Preventing an Employee From Working During Working Notice Can Be Constructive Dismissal

September 9, 2014

n Allen v Ainsworth Lumber Co Ltd, 2013 BCCA 271, the British Columbia Court of Appeal upheld a lower court decision which held that an employer’s refusal to allow an employee to work during a purported “working notice” period constituted constructive dismissal.

On October 14, 2009, Allen’s employer gave him a letter which provided notice that his employment would be terminated in 15 months. It stated that it would not be necessary for him to report to work during the notice period, and that he should focus his efforts on securing new employment. Allen was then escorted from the building and never returned. The next day, the employer announced that the Allen’s replacement would commence work in two weeks.

Allen took the position with his employer that the removal of his duties constituted constructive dismissal and argued that he was entitled to a lump sum payment of 15 months’ pay in lieu of notice under his employment contract, which provided:

Should it become necessary for Ainsworth Lumber Co. Ltd to sever our relationship, without cause, we will provide you with 15 months notice or pay in lieu pursuant to this paragraph shall discharge Ainsworth Lumber from any and all obligations which it may have to you arising from or in connection with this severance relationship.

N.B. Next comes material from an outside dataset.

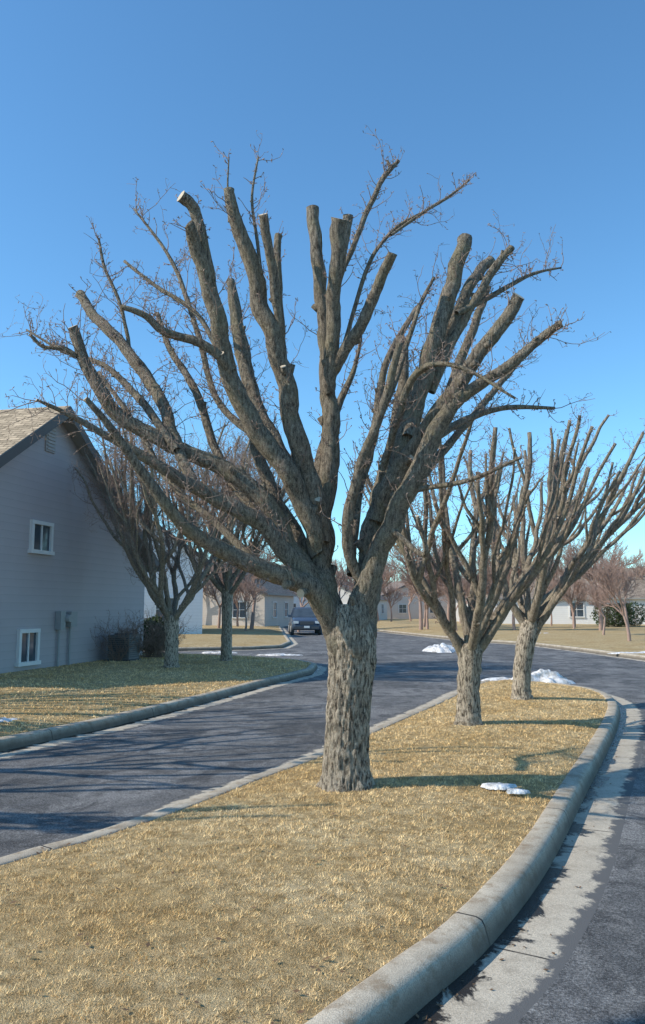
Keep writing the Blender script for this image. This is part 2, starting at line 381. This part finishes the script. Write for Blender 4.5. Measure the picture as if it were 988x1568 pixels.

The employer took the position that Allen was not dismissed under the terms of the October 14, 2009 letter until the end of the 15-month notice period in January, 2011, and that the acceptance of alternate employment during the notice period would constitute resignation, which would disentitle him to any further payment.

The employer likely took this position because the termination clause in the employment contract did not contain a duty to mitigate. As courts have held in several decisions, most notably in Bowes v Goss, an employee does not have a duty to mitigate contractual severance unless that duty is expressly included in the contract. Thus, if Allen was dismissed on October 14, 2009, he would be entitled to 15 months’ pay in lieu of notice under the termination provision, which would not be subject to reduction for any employment income received during the notice period.

The employer continued to pay Allen’s salary and benefits until he found comparable alternate employment in June, 2010. The employer took the position that Allen had resigned during his working notice period and ended the payments. Allen disagreed and brought an action for breach of contract. He alleged that he was constructively dismissed on October 19, 2009 when his duties were removed. He argued that under the terms of the contract, he was entitled to 15 months’ pay in lieu of notice and that he was not subject to the duty to mitigate. He was successful at trial, and the employer appealed to the British Columbia Court of Appeal.

The Court of Appeal emphasized that dismissal is a matter of substance over form, and that dismissal may result either from express notice or it may be implied from conduct of the employer that amounts to repudiation of the employment relationship. The Court stated that the test is objective: was notice of termination specifically and unequivocally communicated to the employee in such a manner that a reasonable person would clearly understand the employment contract was at an end?

While the employer had strategically phrased the termination letter so that the dismissal would not take place until 15 months after October 14, 2009, it removed all of the employee’s duties, required him to surrender his access card, removed his means of communicating with other employees and appointed a replacement. The trial judge found that, based on the evidence, Allen was constructively dismissed on October 14, 2009 and that he was entitled to damages equivalent to 15 months pay in lieu of notice. The Court of Appeal concluded that there was a sufficient evidentiary base to support the trial judge’s conclusion and upheld her decision.

Lessons for Employers

This decision provides two important lessons for employers. First, termination clauses in employment contracts must be carefully drafted in order to ensure that they include the duty to mitigate. Second, as with many issues in employment law, dismissal is a matter of substance rather than form. While it may appear beneficial in some circumstances to purportedly provide an employee with “working notice” that does not require them to perform their duties, there is a significant risk that this could be considered constructive dismissal.